- THE REQUEST -
What is the number of lines holding the word "picture"? Write that number and nothing else.

::: RECORDS SUPPLIED

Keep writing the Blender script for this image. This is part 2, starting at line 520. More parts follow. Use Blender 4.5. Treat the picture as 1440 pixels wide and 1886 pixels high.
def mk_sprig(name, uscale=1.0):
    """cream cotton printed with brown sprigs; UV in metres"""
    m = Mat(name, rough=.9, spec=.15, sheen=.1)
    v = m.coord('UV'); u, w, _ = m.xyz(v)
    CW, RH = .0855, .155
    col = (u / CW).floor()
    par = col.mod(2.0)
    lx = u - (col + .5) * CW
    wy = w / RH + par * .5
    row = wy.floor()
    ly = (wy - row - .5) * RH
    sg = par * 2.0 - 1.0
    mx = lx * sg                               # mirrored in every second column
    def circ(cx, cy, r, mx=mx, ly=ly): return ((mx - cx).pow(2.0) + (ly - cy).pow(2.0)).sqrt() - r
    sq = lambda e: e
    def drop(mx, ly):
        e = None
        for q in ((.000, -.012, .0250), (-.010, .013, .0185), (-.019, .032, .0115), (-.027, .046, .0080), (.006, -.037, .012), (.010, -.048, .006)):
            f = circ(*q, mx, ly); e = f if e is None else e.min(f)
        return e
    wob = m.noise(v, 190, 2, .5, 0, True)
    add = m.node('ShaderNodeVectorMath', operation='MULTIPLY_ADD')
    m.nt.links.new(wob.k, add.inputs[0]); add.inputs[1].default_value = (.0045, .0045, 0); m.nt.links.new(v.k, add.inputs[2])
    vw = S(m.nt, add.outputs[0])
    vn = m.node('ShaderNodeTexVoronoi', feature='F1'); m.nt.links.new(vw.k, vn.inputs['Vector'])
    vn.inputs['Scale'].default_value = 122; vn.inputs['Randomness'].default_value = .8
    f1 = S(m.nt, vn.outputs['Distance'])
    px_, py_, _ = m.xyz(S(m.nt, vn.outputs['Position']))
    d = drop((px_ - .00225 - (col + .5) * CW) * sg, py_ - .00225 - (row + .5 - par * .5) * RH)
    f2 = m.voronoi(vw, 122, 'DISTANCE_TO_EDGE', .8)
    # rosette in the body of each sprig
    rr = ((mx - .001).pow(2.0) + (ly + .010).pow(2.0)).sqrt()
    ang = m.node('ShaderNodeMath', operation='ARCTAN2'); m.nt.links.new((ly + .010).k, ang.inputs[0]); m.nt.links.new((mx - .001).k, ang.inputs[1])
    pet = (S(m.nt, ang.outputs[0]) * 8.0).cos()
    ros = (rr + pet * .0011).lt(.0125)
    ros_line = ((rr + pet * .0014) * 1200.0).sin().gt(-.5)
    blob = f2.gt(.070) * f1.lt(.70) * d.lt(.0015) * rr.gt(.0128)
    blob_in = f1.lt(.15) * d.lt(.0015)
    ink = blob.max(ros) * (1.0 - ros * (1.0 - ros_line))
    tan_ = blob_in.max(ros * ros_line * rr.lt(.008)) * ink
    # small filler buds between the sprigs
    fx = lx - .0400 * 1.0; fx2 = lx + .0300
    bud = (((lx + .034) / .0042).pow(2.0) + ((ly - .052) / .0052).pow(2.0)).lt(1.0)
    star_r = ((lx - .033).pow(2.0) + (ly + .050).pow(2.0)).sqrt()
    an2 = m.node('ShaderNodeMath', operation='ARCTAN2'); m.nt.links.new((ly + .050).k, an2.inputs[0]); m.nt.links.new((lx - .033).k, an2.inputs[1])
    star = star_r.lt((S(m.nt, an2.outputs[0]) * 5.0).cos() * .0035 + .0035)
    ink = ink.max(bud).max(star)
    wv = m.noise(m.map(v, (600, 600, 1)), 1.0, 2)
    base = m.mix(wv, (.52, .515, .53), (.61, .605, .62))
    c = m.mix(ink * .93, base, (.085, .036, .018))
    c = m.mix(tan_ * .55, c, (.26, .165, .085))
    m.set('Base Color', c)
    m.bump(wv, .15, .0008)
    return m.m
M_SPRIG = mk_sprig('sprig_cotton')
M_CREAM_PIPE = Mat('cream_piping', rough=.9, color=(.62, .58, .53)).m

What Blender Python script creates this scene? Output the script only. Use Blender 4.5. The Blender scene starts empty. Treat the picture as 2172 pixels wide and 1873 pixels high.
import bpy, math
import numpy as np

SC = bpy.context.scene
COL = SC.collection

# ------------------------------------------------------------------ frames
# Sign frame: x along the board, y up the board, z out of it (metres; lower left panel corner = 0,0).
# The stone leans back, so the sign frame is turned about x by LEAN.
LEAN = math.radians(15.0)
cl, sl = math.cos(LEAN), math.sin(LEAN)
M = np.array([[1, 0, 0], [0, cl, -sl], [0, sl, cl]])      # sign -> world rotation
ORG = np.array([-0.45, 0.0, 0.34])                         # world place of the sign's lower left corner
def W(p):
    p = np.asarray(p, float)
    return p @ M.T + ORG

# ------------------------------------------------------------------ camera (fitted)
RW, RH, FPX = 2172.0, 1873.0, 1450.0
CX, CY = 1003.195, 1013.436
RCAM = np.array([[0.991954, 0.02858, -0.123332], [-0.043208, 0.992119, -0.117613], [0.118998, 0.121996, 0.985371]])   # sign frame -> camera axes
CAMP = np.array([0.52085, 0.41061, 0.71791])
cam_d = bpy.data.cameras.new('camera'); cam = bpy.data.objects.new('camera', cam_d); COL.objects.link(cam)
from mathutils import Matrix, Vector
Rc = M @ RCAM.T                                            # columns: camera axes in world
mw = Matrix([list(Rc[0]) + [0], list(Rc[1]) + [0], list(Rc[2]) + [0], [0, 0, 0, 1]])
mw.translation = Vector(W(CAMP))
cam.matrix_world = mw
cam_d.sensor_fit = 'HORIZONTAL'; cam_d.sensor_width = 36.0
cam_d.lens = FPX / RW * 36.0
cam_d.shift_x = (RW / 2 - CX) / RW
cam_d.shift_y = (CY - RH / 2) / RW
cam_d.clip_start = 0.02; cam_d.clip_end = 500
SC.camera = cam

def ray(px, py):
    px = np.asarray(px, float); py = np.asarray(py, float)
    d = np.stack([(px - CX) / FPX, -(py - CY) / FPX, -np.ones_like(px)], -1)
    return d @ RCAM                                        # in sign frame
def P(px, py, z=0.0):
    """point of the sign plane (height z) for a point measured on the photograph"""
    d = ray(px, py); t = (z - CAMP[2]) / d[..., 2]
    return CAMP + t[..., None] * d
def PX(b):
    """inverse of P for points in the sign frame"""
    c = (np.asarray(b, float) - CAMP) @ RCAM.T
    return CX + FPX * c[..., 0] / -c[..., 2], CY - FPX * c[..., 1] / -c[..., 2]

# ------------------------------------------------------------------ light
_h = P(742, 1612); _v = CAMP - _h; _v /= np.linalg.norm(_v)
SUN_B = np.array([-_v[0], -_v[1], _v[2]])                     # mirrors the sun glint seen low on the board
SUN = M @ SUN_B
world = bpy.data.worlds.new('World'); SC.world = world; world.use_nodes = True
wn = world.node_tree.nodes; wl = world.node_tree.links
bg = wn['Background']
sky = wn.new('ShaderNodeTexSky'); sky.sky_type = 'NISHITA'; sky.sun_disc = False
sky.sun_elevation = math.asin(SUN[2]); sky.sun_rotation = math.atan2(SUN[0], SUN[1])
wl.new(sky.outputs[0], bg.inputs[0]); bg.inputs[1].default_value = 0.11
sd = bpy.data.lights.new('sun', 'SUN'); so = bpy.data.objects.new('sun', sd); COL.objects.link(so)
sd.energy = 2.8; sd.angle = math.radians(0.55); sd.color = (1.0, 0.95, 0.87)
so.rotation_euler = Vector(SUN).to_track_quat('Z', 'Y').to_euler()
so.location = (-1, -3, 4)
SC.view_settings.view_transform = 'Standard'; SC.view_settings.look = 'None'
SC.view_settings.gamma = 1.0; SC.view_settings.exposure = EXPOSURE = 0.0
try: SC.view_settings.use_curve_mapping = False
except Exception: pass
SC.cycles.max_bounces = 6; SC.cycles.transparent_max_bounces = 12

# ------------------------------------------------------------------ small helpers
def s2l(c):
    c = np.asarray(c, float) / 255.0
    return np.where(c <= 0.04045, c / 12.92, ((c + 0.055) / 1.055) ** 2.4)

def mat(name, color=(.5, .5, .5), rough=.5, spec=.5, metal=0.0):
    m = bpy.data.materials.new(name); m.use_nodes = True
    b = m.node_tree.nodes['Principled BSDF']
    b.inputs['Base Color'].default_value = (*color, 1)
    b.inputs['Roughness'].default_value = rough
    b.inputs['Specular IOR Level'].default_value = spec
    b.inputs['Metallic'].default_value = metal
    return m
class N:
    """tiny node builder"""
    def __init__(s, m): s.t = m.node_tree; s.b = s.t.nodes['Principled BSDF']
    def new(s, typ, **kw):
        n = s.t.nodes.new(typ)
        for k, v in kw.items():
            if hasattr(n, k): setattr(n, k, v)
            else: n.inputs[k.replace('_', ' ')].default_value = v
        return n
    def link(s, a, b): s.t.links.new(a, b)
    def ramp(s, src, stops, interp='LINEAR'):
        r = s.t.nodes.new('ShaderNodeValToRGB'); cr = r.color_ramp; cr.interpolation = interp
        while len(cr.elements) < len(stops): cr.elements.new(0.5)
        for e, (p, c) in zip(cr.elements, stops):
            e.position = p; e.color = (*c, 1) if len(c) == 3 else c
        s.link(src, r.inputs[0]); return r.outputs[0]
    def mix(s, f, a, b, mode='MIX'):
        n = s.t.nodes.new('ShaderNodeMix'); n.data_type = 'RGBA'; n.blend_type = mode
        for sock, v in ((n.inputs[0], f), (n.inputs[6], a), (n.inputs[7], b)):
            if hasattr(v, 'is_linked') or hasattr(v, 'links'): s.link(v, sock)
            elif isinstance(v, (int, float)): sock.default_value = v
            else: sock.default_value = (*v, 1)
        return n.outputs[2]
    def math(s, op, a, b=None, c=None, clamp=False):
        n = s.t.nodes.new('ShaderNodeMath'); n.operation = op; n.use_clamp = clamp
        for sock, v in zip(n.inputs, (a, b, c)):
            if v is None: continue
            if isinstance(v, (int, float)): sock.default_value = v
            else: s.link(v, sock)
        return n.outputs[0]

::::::

- ANSWER TO THIS EXERCISE -
2